One of the main characters in my fantasy novella is a seven-foot-tall+ female mercenary whom I shamelessly based on early readings of the fabulous and endearing Taura from Lois Bujold’s ‘Vorkosigan’ series. My Sfassa is a mystery even to the love of her life, the much-smaller Master-Singer Eridan. I really, really need to draw Sfassa in all her guises, because she is so much more than her trope.
So imagine my joy when I found this site last year: Women Fighters in Reasonable Armor – now I have references, inspiration, and encouragement when I’m fleshing out my female characters .
I also found this Leather armor on DeviantArt, showcasing the work of a leather crafter and costumer called Lagueuse. More inspiration!
Added 10-28-2015: Shortly, there will be even more inspiration in the form of the SFF anthology Women in Practical Armor. Squee.
Added 8-15-2017: I finally have a halfway decent picture of Sfassa. She’s here.
I was overjoyed when I found this a couple of years back http://theamat.deviantart.com/art/If-I-don-t-get-pants-nobody-gets-pants-288025199 I like Jim C Hines’ conclusion that it would be nice if we could have cover art that didn’t emphasize women’s sexuality at the expense of strength or agency. Likewise, say I, it’s nice to read stories where females actually have strength and agency.

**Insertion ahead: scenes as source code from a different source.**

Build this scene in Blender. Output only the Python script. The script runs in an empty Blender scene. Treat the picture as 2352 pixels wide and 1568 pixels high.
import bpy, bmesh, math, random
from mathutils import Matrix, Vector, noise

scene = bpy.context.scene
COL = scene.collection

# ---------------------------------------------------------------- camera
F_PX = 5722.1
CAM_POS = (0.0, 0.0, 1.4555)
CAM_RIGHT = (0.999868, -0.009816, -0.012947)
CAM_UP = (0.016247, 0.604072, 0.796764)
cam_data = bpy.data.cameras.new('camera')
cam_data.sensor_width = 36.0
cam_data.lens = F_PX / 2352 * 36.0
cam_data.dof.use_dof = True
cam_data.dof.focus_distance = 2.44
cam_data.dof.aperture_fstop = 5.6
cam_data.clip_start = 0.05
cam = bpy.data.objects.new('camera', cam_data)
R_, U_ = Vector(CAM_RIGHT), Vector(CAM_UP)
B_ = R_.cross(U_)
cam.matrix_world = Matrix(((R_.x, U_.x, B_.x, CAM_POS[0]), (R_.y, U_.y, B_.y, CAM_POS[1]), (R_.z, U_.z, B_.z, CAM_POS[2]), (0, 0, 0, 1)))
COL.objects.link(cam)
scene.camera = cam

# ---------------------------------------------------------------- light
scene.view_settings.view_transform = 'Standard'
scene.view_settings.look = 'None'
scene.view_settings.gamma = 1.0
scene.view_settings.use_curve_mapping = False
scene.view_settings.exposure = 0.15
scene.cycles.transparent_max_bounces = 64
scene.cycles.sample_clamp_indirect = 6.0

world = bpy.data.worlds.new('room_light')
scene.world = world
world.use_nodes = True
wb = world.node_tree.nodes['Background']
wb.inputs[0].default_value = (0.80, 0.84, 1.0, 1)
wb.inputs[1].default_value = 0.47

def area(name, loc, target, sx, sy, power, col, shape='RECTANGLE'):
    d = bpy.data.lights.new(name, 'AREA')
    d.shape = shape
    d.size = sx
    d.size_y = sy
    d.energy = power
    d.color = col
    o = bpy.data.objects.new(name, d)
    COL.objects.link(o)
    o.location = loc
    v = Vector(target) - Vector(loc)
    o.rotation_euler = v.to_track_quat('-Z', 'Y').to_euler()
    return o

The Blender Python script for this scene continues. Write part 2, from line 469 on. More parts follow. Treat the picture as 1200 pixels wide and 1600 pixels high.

Thanks for the link – those were hilarious and thoughtful. I like the holiday pants panel, too. 😀
As far as women in armor, one of my key inspirations came some decades back, while I was still a member of the Society For Creative Anachronism. At a big regional event’s merchant area, I noticed a woman of medium height and build striding at the forefront of a wedge formation of big burly male fighters in light-to-heavy armor. She was equally armored from helm to boot, and veiled by very fine chain mail up to her eyes. I recall her having two steel swords in a back scabbard, and two long knives slung off her hips.
Whoever she was, she had rank in the SCA: a narrow coronet was bolted to her helm. And whoever she was in the mundane world, she ‘played’ a war leader perfectly: absolute command without unnecessary swagger, and every man behind her absolutely focused on guarding her. The illusion of her power was very convincing.
They moved through that market like a plasma welder through paper towels. It was one of the most magnificent displays I’d ever seen.